Can Beto O’Rourke Really Beat Ted Cruz in Republican Texas?

Politics News Beto O'Rourke
Can Beto O’Rourke Really Beat Ted Cruz in Republican Texas?

Beto O’Rourke is challenging Ted Cruz for his Senate seat in Texas with a campaign focused on an anti-Trump, pro-immigration attack. The crazy part is, it could actually work.

Cruz has held his Senate seat since 2012. Meanwhile, O’Rourke has represented Texas in the House’s 16th congressional district since 2012. The 16th district borders Mexico and is predominately Hispanic giving O’Rourke support from the Hispanic community. Until now, that support wasn’t very important in a Texas Senate race. However, Trump’s recent family separation policy has disturbed the natural order of the the state’s deeply red political landscape.

57 percent of Texans strongly oppose the separation of migrant children from their parents at the Texas border. Cruz heard his constituents’ outcries and attempted to draft a bill to fix it, instead of signing the Keep Families Together Act. On the surface, Cruz’s bill appeared to fix Trump’s error in judgment. The bill would keep families together and “adjudicate asylum claims” within 14 days. Yet the bill wasn’t realistic. With just a little more research, Cruz would have known that the average asylum case takes more than two weeks because it can take a lawyer around 50 hours for just one case. Ultimately, Cruz’s bill was an attempt to give false hope while presenting himself as a savior.

O’Rourke’s stance on immigration is clear, and he’s been delivering it across Texas directly to the citizens in local bars. He speaks fluent Spanish, represents a largely Hispanic district and is often described as “empathetic” when he speaks about immigration. O’Rourke’s stance on immigration was muddled when it came to his position on abolishing ICE. However, following criticism from Cruz he stated, “I want to make sure we are ending the practices of taking kids from their families. I want to focus on ending the practices.” Ultimately, O’Rourke’s statement falls in line with what the majority of Texans want.

O’Rourke has embraced his anti-Trump narrative while Cruz has leaned further to the right and voted 91.9 percent in line with Trump’s positions. In June, O’Rourke stepped up his campaign in what Politico referred to as “Beto-mania.” O’Rourke is everywhere, campaigning all over Texas against the zero-tolerance policy and even singing pro-pot songs with Willie Nelson at the annual “Willie’s Picnic” in Austin.
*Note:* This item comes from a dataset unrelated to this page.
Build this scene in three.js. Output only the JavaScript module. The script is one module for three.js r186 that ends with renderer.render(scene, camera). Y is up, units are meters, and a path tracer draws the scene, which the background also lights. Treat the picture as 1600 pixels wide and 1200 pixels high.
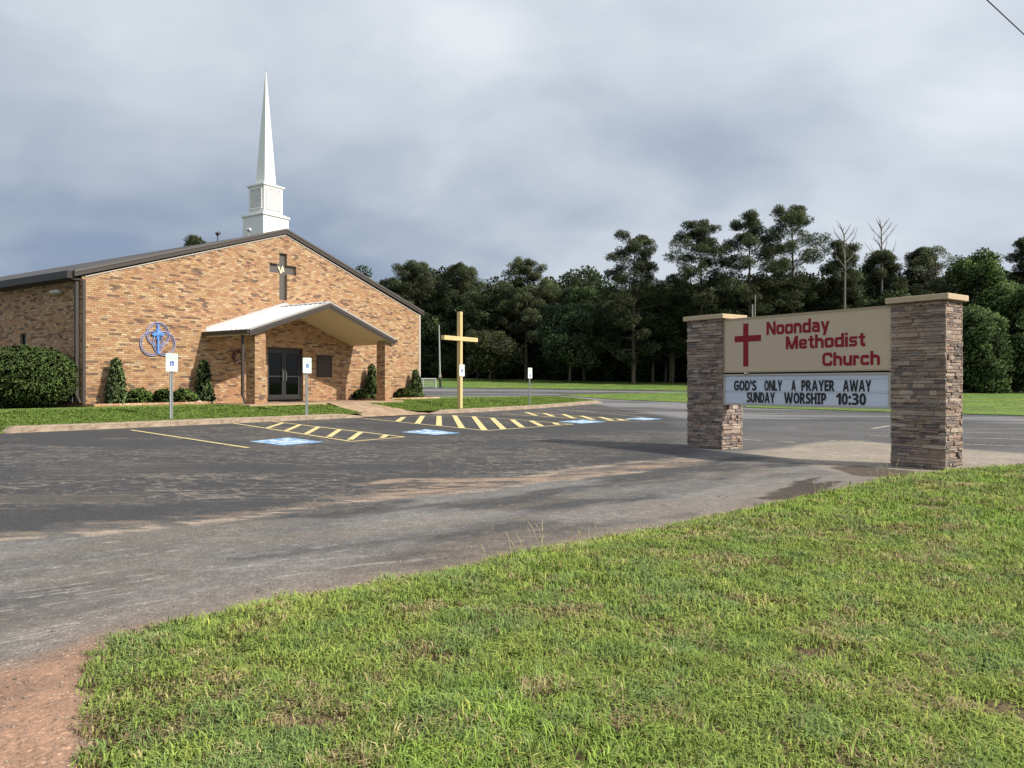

O’Rourke has a musical history after playing in a rock band called Foss while completing his undergraduate degree at Columbia University. His campaign is traveling across the state holding “Beers for Beto” fundraisers that include booze and live music at local bars. O’Rourke has vowed to not take campaign contributions from corporations with special interests or PACS, unlike Cruz. As a result, O’Rourke’s fundraisers are casual hangouts where Texans gather together and get to know the candidate who is empathetic about Texas’s immigration crises. O’Rourke said, “I don’t want you worried that when I’m taking a vote, making a decision, writing a bill, looking at an amendment, that I’m listening to anyone but you, the people that I want to serve and that I want to represent.”

O’Rourke is listening to the people he wants to serve and represent. His speeches have largely focused on what the citizens of Texas need more than partisan politics. When asked about Democratic stances that most Republican Texans would not agree with, such as abortion and women’s rights, he responds with a Texas centered answer:

“What I’m hearing from Texans, regardless of party, is they don’t like that we lead the country now in the rate of maternal mortality. That we lead the country right now in the rate of repeat teen pregnancy. That as we made it harder for women to get access to healthcare and make their own decisions about their own bodies we’ve seen a spike in abortions performed in the state. No one wants to see those things come to pass. All of us need to get together and find the common ground that will allow them to address it.”

Cruz currently holds a five-point lead over O’Rourke according to the most recent poll. This lead is drastically less than the 11-point lead that Cruz held at the end of May, which means it could drop more before November.

Despite O’Rourke’s pledge to only take independent campaign contributions, he has raised $4 million more than Cruz. Town hall meetings, local bars and restaurants, college auditoriums and causal outside venues have been packed with Texans as O’Rourke travels across the state campaigning for the people of Texas who have been disrupted due to Trump’s zero-tolerance policy. His down-to-earth grass roots angle is exactly the attack that could steal the seat away from Cruz.